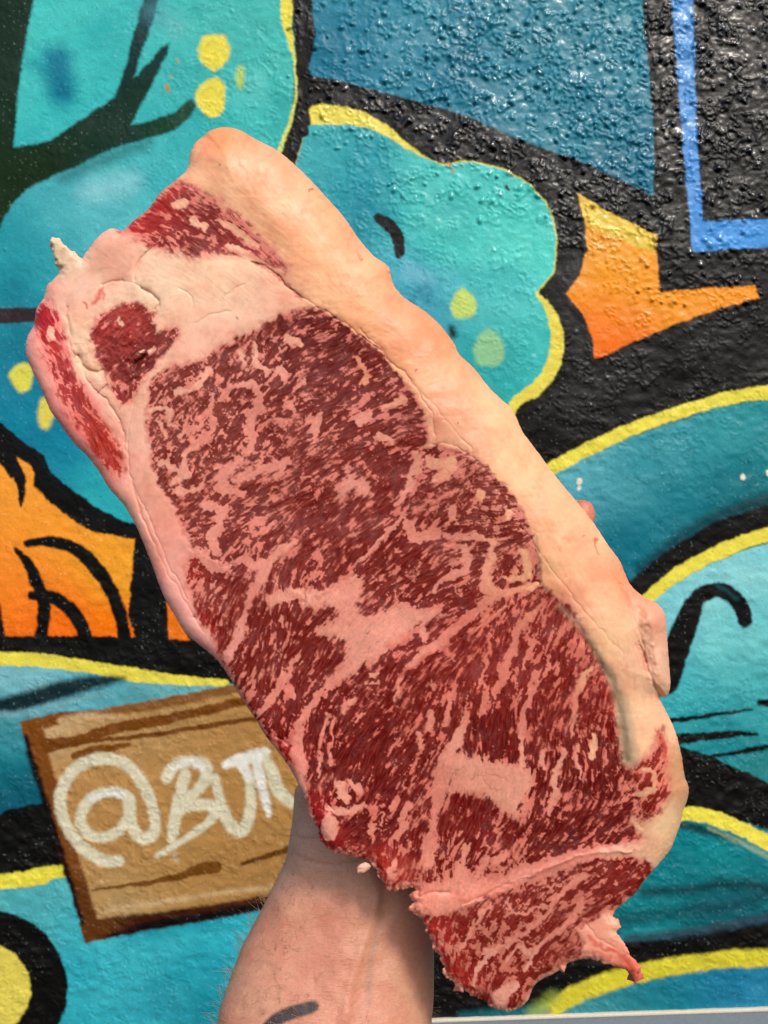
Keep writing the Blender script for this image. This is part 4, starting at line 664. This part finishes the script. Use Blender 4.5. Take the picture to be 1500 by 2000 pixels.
a_ = mt.attr('paint'); fa = mt.attr('fatness')
n1 = mt.noise(1500, 2); n2 = mt.noise(420, 4, .65); n3 = mt.noise(150, 3)
mt.l(mt.colvar(a_.outputs['Color'], mt.ramp(n2.outputs[0], .3, .7, .94, 1.06)), mt.b.inputs['Base Color'])
rr = mt.n('ShaderNodeMath', operation='ADD'); mt.l(mt.ramp(fa.outputs['Fac'], 0, 1, .27, .42), rr.inputs[0]); mt.l(mt.ramp(n3.outputs[0], .3, .7, -.06, .1), rr.inputs[1])
mt.l(rr.outputs[0], mt.b.inputs['Roughness'])
bn = mt.bump(n1.outputs[0], .26, .0002); bn = mt.bump(n2.outputs[0], .12, .0003, bn); mt.l(bn, mt.b.inputs['Normal'])
mt.l(mt.ramp(fa.outputs['Fac'], 0, 1, .15, .33), mt.b.inputs['Specular IOR Level'])
mt.l(mt.ramp(fa.outputs['Fac'], .5, 1, .0, .25), mt.b.inputs['Subsurface Weight'])
cw = mt.n('ShaderNodeMath', operation='MULTIPLY'); mt.l(mt.ramp(n3.outputs[0], .5, .72, 0, .5), cw.inputs[0]); mt.l(mt.ramp(fa.outputs['Fac'], .3, 1, 1, .04), cw.inputs[1]); mt.l(cw.outputs[0], mt.b.inputs['Coat Weight']); mt.b.inputs['Coat Roughness'].default_value = .13
gx_ = mt.noise(950, 2, .7); mt.l(mt.bump(gx_.outputs[0], .75, .0011), mt.b.inputs['Coat Normal'])
mt.b.inputs['Subsurface Radius'].default_value = (1, .45, .3); mt.b.inputs['Subsurface Scale'].default_value = .0012
steak = empty('steak', (0, DS, 0))
tag(steak, 'large raw marbled beef steak with thick pale fat cap held up on the hand', 'steak')
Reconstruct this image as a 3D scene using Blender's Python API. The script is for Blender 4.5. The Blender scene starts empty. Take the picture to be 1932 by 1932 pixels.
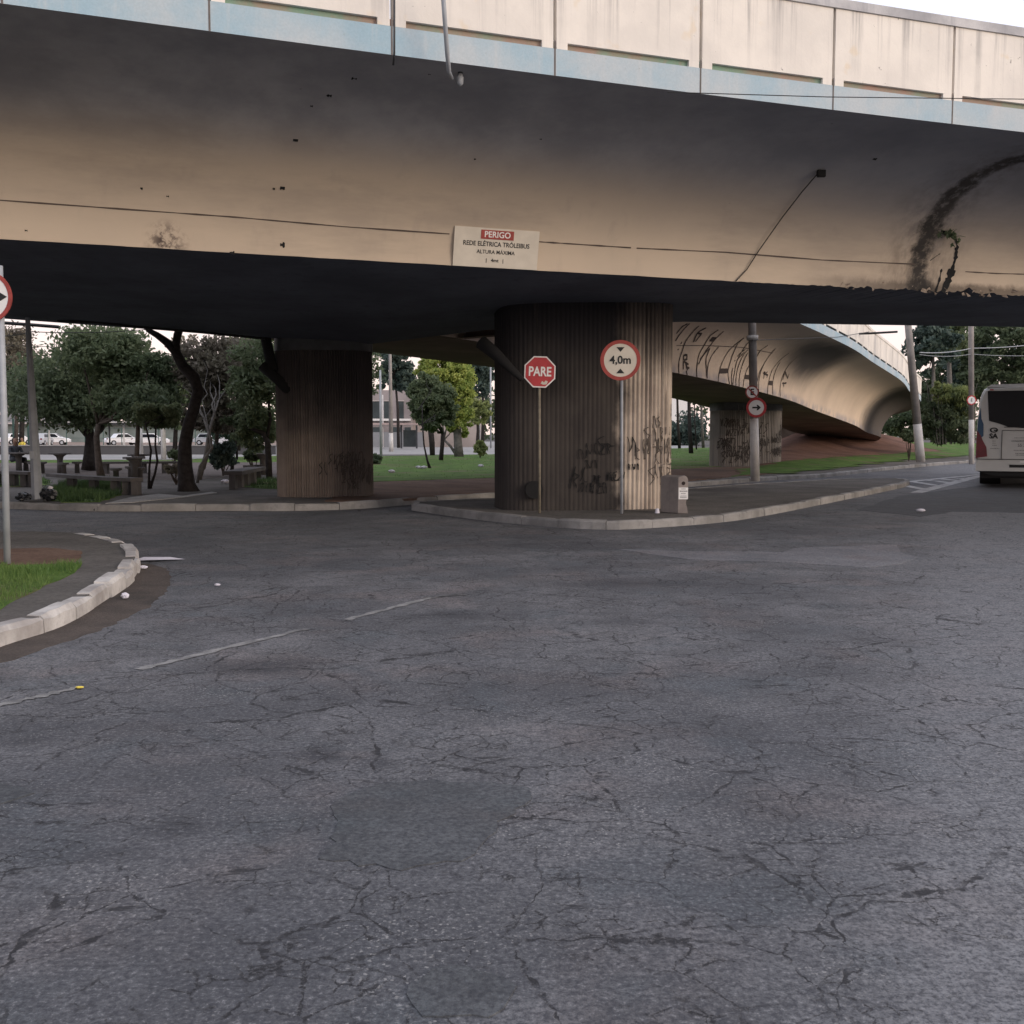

········

→ **Set task**
Repeat the data exactly, excluding the pictures.

→ **Response**
Keep writing the Blender script for this image. This is part 4, starting at line 664. This part finishes the script. Use Blender 4.5. Take the picture to be 1500 by 2000 pixels.
a_ = mt.attr('paint'); fa = mt.attr('fatness')
n1 = mt.noise(1500, 2); n2 = mt.noise(420, 4, .65); n3 = mt.noise(150, 3)
mt.l(mt.colvar(a_.outputs['Color'], mt.ramp(n2.outputs[0], .3, .7, .94, 1.06)), mt.b.inputs['Base Color'])
rr = mt.n('ShaderNodeMath', operation='ADD'); mt.l(mt.ramp(fa.outputs['Fac'], 0, 1, .27, .42), rr.inputs[0]); mt.l(mt.ramp(n3.outputs[0], .3, .7, -.06, .1), rr.inputs[1])
mt.l(rr.outputs[0], mt.b.inputs['Roughness'])
bn = mt.bump(n1.outputs[0], .26, .0002); bn = mt.bump(n2.outputs[0], .12, .0003, bn); mt.l(bn, mt.b.inputs['Normal'])
mt.l(mt.ramp(fa.outputs['Fac'], 0, 1, .15, .33), mt.b.inputs['Specular IOR Level'])
mt.l(mt.ramp(fa.outputs['Fac'], .5, 1, .0, .25), mt.b.inputs['Subsurface Weight'])
cw = mt.n('ShaderNodeMath', operation='MULTIPLY'); mt.l(mt.ramp(n3.outputs[0], .5, .72, 0, .5), cw.inputs[0]); mt.l(mt.ramp(fa.outputs['Fac'], .3, 1, 1, .04), cw.inputs[1]); mt.l(cw.outputs[0], mt.b.inputs['Coat Weight']); mt.b.inputs['Coat Roughness'].default_value = .13
gx_ = mt.noise(950, 2, .7); mt.l(mt.bump(gx_.outputs[0], .75, .0011), mt.b.inputs['Coat Normal'])
mt.b.inputs['Subsurface Radius'].default_value = (1, .45, .3); mt.b.inputs['Subsurface Scale'].default_value = .0012
steak = empty('steak', (0, DS, 0))
tag(steak, 'large raw marbled beef steak with thick pale fat cap held up on the hand', 'steak')
Reconstruct this image as a 3D scene using Blender's Python API. The script is for Blender 4.5. The Blender scene starts empty. Take the picture to be 1932 by 1932 pixels.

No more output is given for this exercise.